There are 2 courses to go before the coping and I still have no idea what the original coping might have looked like. But there is spalling in the top few bricks of the existing wall incorporated into the barn gable so there was probably never an effective drip overhang.
I’m using really rubbish early 19th century bricks that are very prone to spalling. I want an effective drip overhang and did some experiments with different methods before deciding on creasing tiles. It wasn’t until after I bought them I realised creasing tiles are a 20th century invention and have no place on this wall. Oops.
Creasing tiles only seem to be available for metric walls and are too short. I’ve cut them to give me a 40mm overhang. I did some testing with a garden sprayer and found they only dripped effectively when I got to a 1 in 8 slope.
I’ve made a start on the creasing tiles. I glued a bit of tapered wood to the bottom of my spirit level to set the angles and positioned the edge to a string line.
I want to do the whole course without cutting tiles but 1mm short on the mortar gaps will leave a 10cm gap at the end.
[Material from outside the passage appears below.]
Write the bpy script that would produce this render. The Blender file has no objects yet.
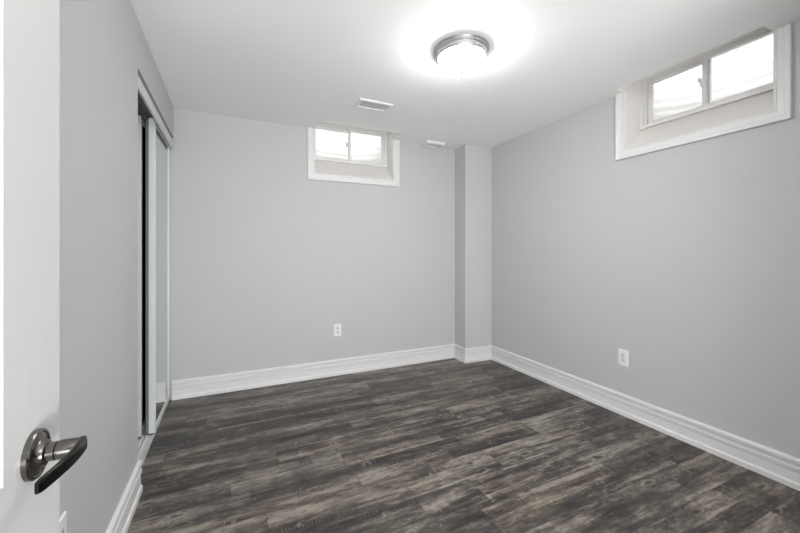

And I’m doing them by eye. I’ve placed every eighth tile along the wall so when I get to each one I can see where I need to adjust the gaps a little.
I cut the second course of creasing tiles a little shorter. They are angled more than 1 in 8 by accident but too much overlap with the coping bricks would have resulted in an excessively large mortar gap under the coping anyway.
The idea is to bed the half round coping on mortar in the cavity inside the creasing tiles to avoid too much mortar oozing out and staining the tiles. The gap between the coping and tiles can be filled during pointing.
A picture sent back from the future shows how the drip overhangs work in heavy rain. The wall is dry but the piers (that have only capping but no overhang for traditional reasons) are wet and remained wet for the next couple of days.
I’ve started on the half round coping. I’ve found them really tricky and am only managing 35 a day. I’ve laid 60 so far. I found it helps to have the frog orientated to accept the next brick as in the next photo. The height of the coping varies so the string line is only a long term guide and the heights are set to the previous bricks.
The coping bricks are on edge so the first joint to get right is the vertical one, after that the horizontal joint can be adjusted. None of this was in my bricklaying book. I’ve got sloping creasing tiles to shed water so don’t need the ugly sloping mortar fillet that normally fails after a while.
At about halfway through I measured the brick plus mortar gap averaged over the last 50 coping bricks and used that to mark out the position of the next 95 bricks. Using the mortar gaps I was managing naturally made it easy to maintain the brick spacing to the end.
At the end of October the long stretch of wall is almost finished and it’s looking really good.
Got to post a before photo after this. It had been cement pointed so the bricks had spalled. Also a tree had pushed it over. And no nice coping to keep the rain off. It was worse than it looks in the photo. 6 inch lean increasing every year and quite wobbly at the far end.
The bricks are the same. I just turned them around. Still some spalled bricks to turn around under the barn wall but I thought it best to do the bricks under the corner first.
I left a short section at the back 6 courses low so I could climb over it rather than walk the long way around and that still needs building to full height.
But we’re into frosts now and lime doesn’t like frost. I’m going to down tools and finish off the short section at the back next year. The wall has taken all my time and there are other things to catch up on. Also plenty stuff to do inside where it is much warmer.